Un avertissement pour François Hollande

Si les notaires s’intéressent à la transmission du patrimoine, la question des droits de succession, l’impôt censé assurer la redistribution des biens à chaque génération, ne semble pas faire partie de leurs préoccupations. « Au moment de la transmission, un prélèvement se fait au profit de la société », se contente de constater Philippe Potentier.

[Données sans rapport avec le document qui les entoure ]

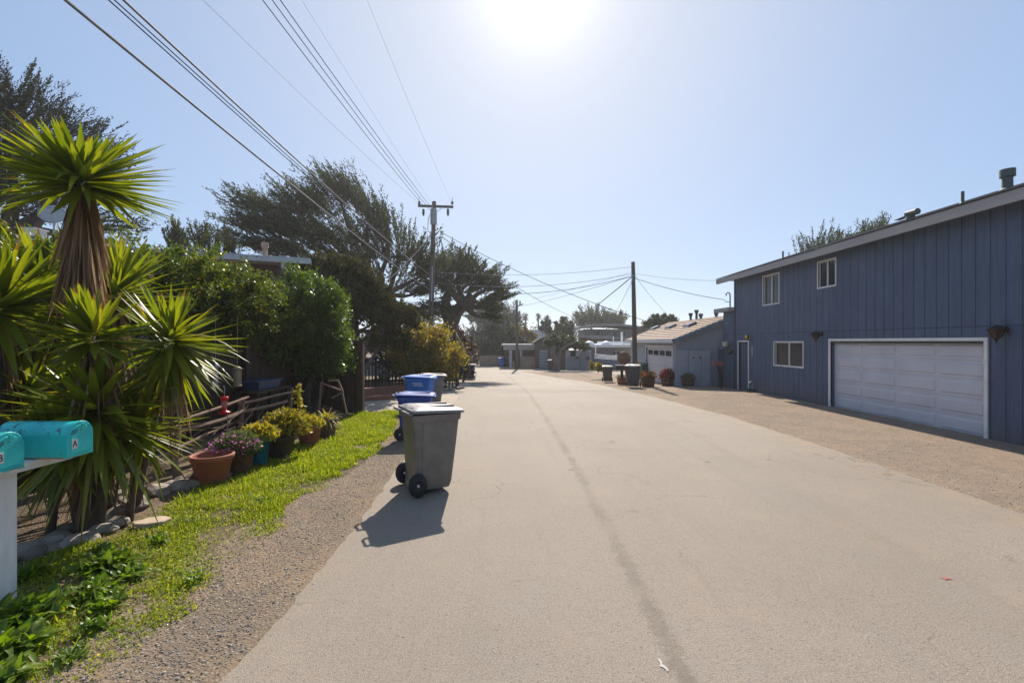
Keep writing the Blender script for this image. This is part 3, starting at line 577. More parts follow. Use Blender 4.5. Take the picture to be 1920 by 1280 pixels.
# dark rounded bush-tree before the big cypress, with pale bare stems
Z = 18
dk = [B(640, 530, Z, 62, 42, 1.3), B(600, 520, Z, 40, 30, 1.0), B(680, 560, Z, 45, 40, 1.0), B(700, 600, Z, 45, 45, 1.0), B(740, 610, Z, 38, 35, 1.0), B(650, 580, Z, 50, 40, 1.0), B(735, 650, Z+.5, 40, 25, .8)]
t = tree('juniper_tree', 'dense dark juniper with pale bare stems rising behind the brown fence', 'tree', G(672, 735)+Vector((-.2, .5, .1)), dk, tuple(P(665, 620, Z)), 1700, .42, 34, .12, .055, (0, -.1, .35), mat('juniper', (.045, .048, .014), (.11, .105, .026), .8, island=True, trans=.35, spec=.2, c3=(.10, .075, .03)), .16, 14, shell=.35, spread=.5, curve=.1, twigs=.12)
mb = MB()
for a, c_, e in (((655, 700), (662, 620), (668, 580)), ((668, 700), (690, 640), (705, 590)), ((675, 705), (715, 640), (722, 590)), ((650, 690), (640, 640), (630, 590))):
    mb.tube([P(*a, Z), P((a[0]+c_[0])/2+3, (a[1]+c_[1])/2, Z), P(*c_, Z), P(*e, Z)], [.09, .08, .065, .05], 8)
mb.build('stem', mat('pale_bark', (.14, .11, .09), (.08, .06, .05), .9, 6, 5, .4, stretch=(3, 3, .5)), t, recalc=False)
# leaf masses --------------------------------------------------------------
def leaf_mass(blobs, n, size, r, shell=.72, droop=.15, lump=.16, inner=.35, clump=None):
    """leaves gathered in clumps over the shell of the blobs, with a thinner filling inside"""
    C = np.array([b_[0] for b_ in blobs], float); RR = np.array([b_[1] for b_ in blobs], float); wgt = RR.prod(1)**(2/3); wgt /= wgt.sum()
    cs = clump or min(1.7*size, .17*float((RR.prod(1)**(1/3)).mean())); nk = max(12, int(n/120)); wk = r.choice(len(blobs), nk, p=wgt); uk = rand_dir(nk, r)
    lk = 1+lump*(np.sin(uk[:, 0]*7+wk*2.1)*np.sin(uk[:, 1]*6+wk)+np.sin(uk[:, 2]*9+uk[:, 0]*5+wk*1.3))
    ck = C[wk]+uk*RR[wk]*(r.uniform(.80, 1.06, nk)*lk)[:, None]; ax = unit(uk*.8+rand_dir(nk, r)*.6+np.array([0, 0, .5]))
    ni = int(n*inner); no = n-ni; k = r.integers(0, nk, no); sz = r.uniform(.6, 1.5, nk)[k][:, None]
    po = ck[k]+r.normal(size=(no, 3))*cs*sz*.75+ax[k]*np.abs(r.normal(size=(no, 1)))*cs*sz*.9; Do = unit(ax[k]+r.normal(size=(no, 3))*.75)
    wi = r.choice(len(blobs), ni, p=wgt); ui = rand_dir(ni, r); pi_ = C[wi]+ui*RR[wi]*r.uniform(.3, .86, (ni, 1)); p = np.vstack([po, pi_]); D = np.vstack([Do, unit(ui+r.normal(size=(ni, 3))*.8)])
    return leaves(p, D, size*r.uniform(.6, 1.25, n), size*.52*r.uniform(.7, 1.2, n), r, flat=unit(D*.3+r.normal(size=(n, 3))*.5+np.array([0, 0, .8])))
def bb(x, y, z, rx, ry, rz): return ((x, y, z), (rx, ry, rz))
r = np.random.default_rng(31)
# vine hedge running beside the street over the fence
t = T('vine_hedge', 'long glossy vine hedge draped over the brown garden fence', 'hedge', (-6.2, 9.2, .25))
hb = []
for i, y in enumerate(np.linspace(6.3, 11.2, 12)):
    x = -6.55+.9*(y-6.3)/4.9*.75; top = 3.50+.12*math.sin(i*1.9)+(.12 if i > 3 else 0)-.55*max(0, (y-9.6)/1.6); hb.append(bb(x, y, top-.62, .75, .55, .66+.05*math.sin(i*3)))
    if i % 2 == 0: hb.append(bb(x+.15, y, top-1.25, .62, .5, .55))
V, Q = leaf_mass(hb, 85000, .078, r, inner=.25, clump=.085); npmesh('foliage', V, Q, M_HEDGE, t)
mb = MB()
for y in np.linspace(6.4, 11, 9): mb.tube(curved((-6.1+r.uniform(-.2, .2), y, .1), (-6.2+r.uniform(-.3, .3), y+r.uniform(-.4, .4), 2.6), r, 6, .06), [.05, .045, .04, .035, .03, .025, .02], 6)
mb.build('stem', M_TWIG, t, recalc=False)
t = T('rounded_shrub', 'tall rounded glossy green shrub against the end of the brown fence', 'shrub', (-5.35, 12.0, .2))
sb = [bb(-5.45, 12.0, 3.0, .85, .8, .68), bb(-5.05, 12.1, 2.35, .72, .75, .75), bb(-5.9, 11.6, 2.6, .8, .7, .7), bb(-4.78, 12.2, 1.75, .45, .55, .5), bb(-5.35, 12, 1.7, .6, .6, .5), bb(-4.95, 12.15, 2.95, .5, .5, .42)]
V, Q = leaf_mass(sb, 52000, .078, r, inner=.25, clump=.085); npmesh('foliage', V, Q, mat('shrub_gloss', (.045, .086, .014), (.125, .175, .024), .36, island=True, trans=.44, spec=.55, tcol=(1.5, 1.6, .5), c3=(.13, .14, .03)), t)
mb = MB()
for k in range(5): mb.tube(curved((-5.3+r.uniform(-.15, .15), 12+r.uniform(-.1, .1), .0), (-5.3+r.uniform(-.5, .4), 12, 2.4), r, 6, .05), [.06, .055, .05, .04, .03, .025, .02], 6)
mb.build('stem', M_TWIG, t, recalc=False)
# yellow-green round shrub in its ring of stones
sc_ = G(823, 729); t = T('round_shrub', 'yellow green dome shrub on a single stem in a ring of stones', 'shrub', sc_)
cz = P(802, 669, sc_.y); sbl = [bb(cz.x, sc_.y, cz.z+.05, 1.45, 1.3, 1.0), bb(cz.x-.45, sc_.y-.1, cz.z-.2, 1.05, 1.0, .75), bb(cz.x+.55, sc_.y-.1, cz.z-.2, .95, .95, .78), bb(cz.x, sc_.y-.3, cz.z+.5, .9, .8, .6)]
V, Q = leaf_mass(sbl, 16000, .14, r, inner=.25, lump=.06, clump=.16); npmesh('foliage', V, Q, M_SHRUB, t)
mb = MB(); s0 = sc_; mb.tube([s0-Vector((0, 0, .1)), s0+Vector((-.03, 0, .3)), s0+Vector((-.12, 0, .6)), s0+Vector((-.35, 0, 1.0))], [.22, .17, .15, .1], 10)
for k in range(9): a = k*.7; mb.tube([s0+Vector((-.12, 0, .55)), s0+Vector((-.3+.5*math.cos(a), .5*math.sin(a), .95)), s0+Vector((-.3+1.0*math.cos(a), .9*math.sin(a), 1.45))], [.07, .045, .02], 6)
mb.build('stem', M_BARK, t, recalc=False)
# ---------------------------------------------------------------- stones
M_STONE = mat('stone', (.34, .29, .24), (.22, .19, .16), .9, 5, 6, .6, 25)
M_STONE2 = mat('stone_dark', (.20, .17, .14), (.12, .10, .08), .9, 5, 6, .6, 25)
def rock_mesh(mb, c, s, r, flat=.6):
    import bmesh
    bm = bmesh.new(); bmesh.ops.create_icosphere(bm, subdivisions=2, radius=1); ph = r.uniform(0, 6, 6)
    cuts = rand_dir(7, r)
    for v in bm.verts:
        p = np.array(v.co)
        for cdir in cuts:
            d = p@cdir
            if d > .72: p = p-cdir*(d-.72)
        n_ = 1+.12*math.sin(p[0]*4+ph[0])*math.sin(p[1]*4+ph[1])+.06*math.sin(p[2]*9+ph[2]+p[0]*7); v.co = p*n_
    a = r.uniform(0, 6.28); ca, sa = math.cos(a), math.sin(a); vs = []
    for v in bm.verts: x, y, z = v.co.x*s[0], v.co.y*s[1], v.co.z*s[2]*flat; vs.append((c[0]+x*ca-y*sa, c[1]+x*sa+y*ca, c[2]+z))
    fs = [tuple(w_.index for w_ in f.verts) for f in bm.faces]; mb.add(vs, fs); bm.free()
r = np.random.default_rng(5)
ring = None
for k in range(11):
    a = k*2*math.pi/11+.2; x = s0.x+(1.0+.1*math.sin(k*5))*math.cos(a); y = s0.y+(.8+.1*math.cos(k*3))*math.sin(a)-.1; q = MB(); rock_mesh(q, (x, y, float(hgt(x, y))+.05), (.17, .13, .12), r, .8)
    tag(q.build('stone', M_STONE), 'rounded stone in the ring around the yellow green dome shrub', 'stone', 'stones ringing the round shrub')
gz = lambda x, y: float(hgt(x, y))
rocks = []
for k in range(48):       # tumbled wall at the edge of the yucca bed
    y = r.uniform(4.3, 7.0); x = -4.38-(.35*r.random())-.12*(7-y)*.2+.15*math.sin(y*3); s_ = r.uniform(.06, .17); q = MB(); rock_mesh(q, (x, y, gz(x, y)+s_*.25), (s_*1.3, s_, s_), r, .62)
    tag(q.build('stone', M_STONE if k % 3 else M_STONE2), 'weathered stone in the tumbled low wall at the edge of the yucca bed', 'stone', 'stones of the low yucca bed wall')
q = MB(); c_ = G(281, 991); pts = [(c_.x-.18, c_.y-.02), (c_.x-.1, c_.y+.10), (c_.x+.04, c_.y+.16), (c_.x+.17, c_.y+.10), (c_.x+.16, c_.y-.02), (c_.x+.02, c_.y-.09), (c_.x-.1, c_.y-.09)]
q.prism(pts, .07, o=(0, 0, gz(c_.x, c_.y)-.01)); tag(q.build('flagstone', mat('flagstone', (.50, .40, .29), (.40, .31, .22), .9, 6, 5, .3), bevel=.012), 'flat tan flagstone lying in the grass below the terracotta pot', 'flagstone')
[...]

Selon lui, la transmission d’un héritage à la génération suivante, loin de perpétuer les positions acquises dans la société, constitue « un acte de richesse » et « une opération anti-épargne ».

Le notaire de Louviers désapprouve par avance, au nom d’une certaine morale, un pouvoir politique qui serait tenté, après la présidentielle, de renforcer l’impôt. « La transmission est un moteur de l’humanité. L’individu s’agite pour les générations qui suivent. A trop vouloir contrarier les successions, on favorisera les comportements égoïstes, moins créateurs de richesses », juge le président du congrès. La prise de position sonne comme un avertissement pour le Parti socialiste, qui annonce dans son programme électoral le rétablissement des droits de succession « sur les héritages les plus importants ». François Hollande peut toutefois dormir tranquille. Sa victoire éventuelle ne semble pas terrifier les notaires de France. « On n’a pas à craindre de grand soir de la transmission ; le risque est limité », se rassure Philippe Potentier.